For his part, Abarintos assured that he will not interfere in the case since the complaint against the couple is not within his jurisdiction.
He was on his way out of the office when the police arrived with the Villanuevas.
“It is true that I asked for the warrant of arrest when they arrived because that is what judges usually ask first, it is the usual procedure but of course, I cannot interfere because the case will go to another court. I don’t even know what the case is about,” he told Sun.Star.
Durato and her staff placed the Villanuevas under surveillance the whole morning last Tuesday after receiving a telephone call from one of the applicants, who inquired about the hiring.
They proceeded to the inn to check if the couple had a POEA recruitment license or a special recruitment authority.

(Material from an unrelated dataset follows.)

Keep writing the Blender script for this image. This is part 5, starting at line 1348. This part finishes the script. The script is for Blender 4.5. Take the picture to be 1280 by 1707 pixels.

The Villanuevas did not have any of the two documents, which is required to be able to recruit and conduct interviews with workers who are applying for overseas employment.
A special recruitment authority is needed if a licensed recruitment agency wishes to conduct hiring outside their registered office.
Maria Laarni, a cardiologist, said they do not need the documents that POEA asked for since they are operating on a direct hiring basis.
But Durato said there is no such thing as direct hiring since all application for overseas employment must pass through the POEA.